The title name-checks the Acton County Grammar School headteacher who expelled him.
“As I was leaving his office, he said: ‘You will never make anything of your life, Daltrey,’” the singer said.
“What I want to say about Mr Kibblewhite now is that he was just a man doing his job to the best of his ability, and I was uncontrollable and he needed to get me out of that school.
“The ‘Thanks a lot Mr Kibblewhite’ now really is a thank you, it really is.”
Daltrey was asked why it had taken so long to write his autobiography when pop stars like One Direction’s Zayn Malik have written theirs at 25.
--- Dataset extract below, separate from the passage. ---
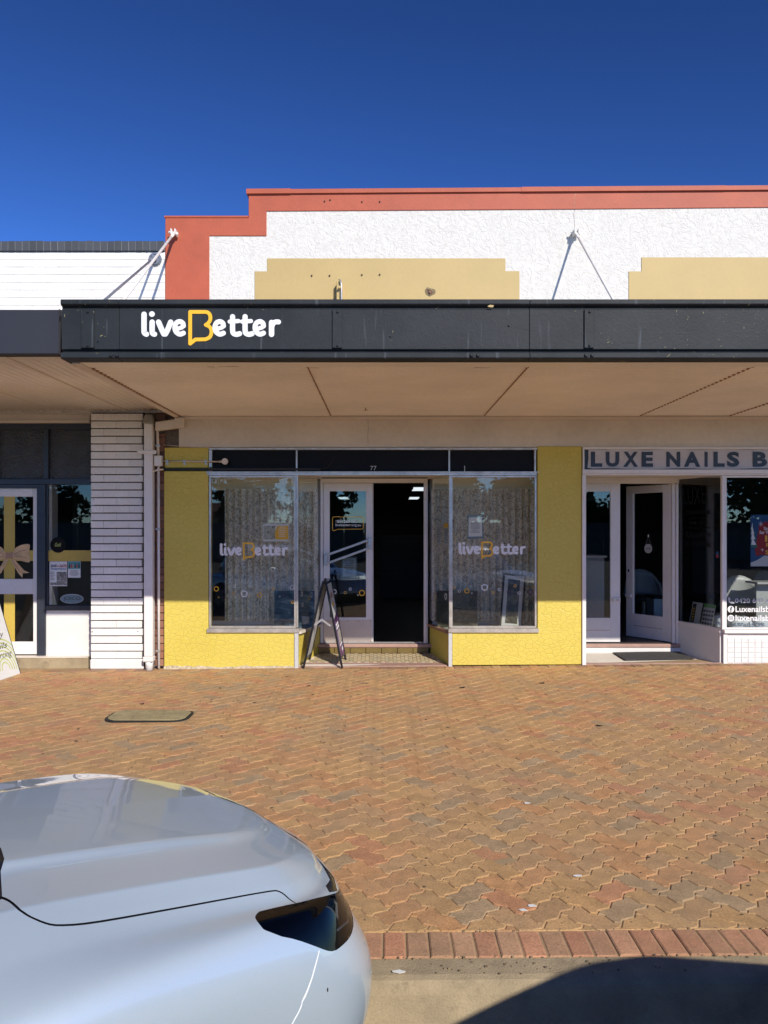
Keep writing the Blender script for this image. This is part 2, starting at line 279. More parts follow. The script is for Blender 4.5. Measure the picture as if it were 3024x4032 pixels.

“What can you possibly remember at 25?” Daltrey asked. “When we were 25 we could barely remember the day before, such was the sixties.
“I never felt I had done enough in my life. I’ve never felt apart from my mates that I used to be (with) in Shepherd’s Bush, and never been apart from the class I grew up with.
“That’s why I wanted to do this book, so whoever reads it has an idea of what it felt like to be in this whirlwind of a new industry starting up.
“It was a young industry we were inventing as we went along. It made it incredibly dangerous but also incredibly exciting and quite a lot of it was quite terrifying.”
Daltrey fell gravely ill in 2015 with meningitis – forcing the cancellation of The Who’s US tour – and left him thinking he was going to die.
“It was horrible. I really did think I was dying and I had tubes coming out of everywhere and I was in unbelievable pain,” he said.
“I rang a few friends up to say goodbye because I was getting worse and worse.
“I just started to think back through the end of my life… there were no lights at the end of the tunnel… and I thought about my life and not being able to believe what I’ve done.
“I thought about my family and I thought they would be alright, and if I go… I let go, and when I let go an incredible peace came over me.
“I did feel incredibly peaceful and like being wrapped in cotton wool.”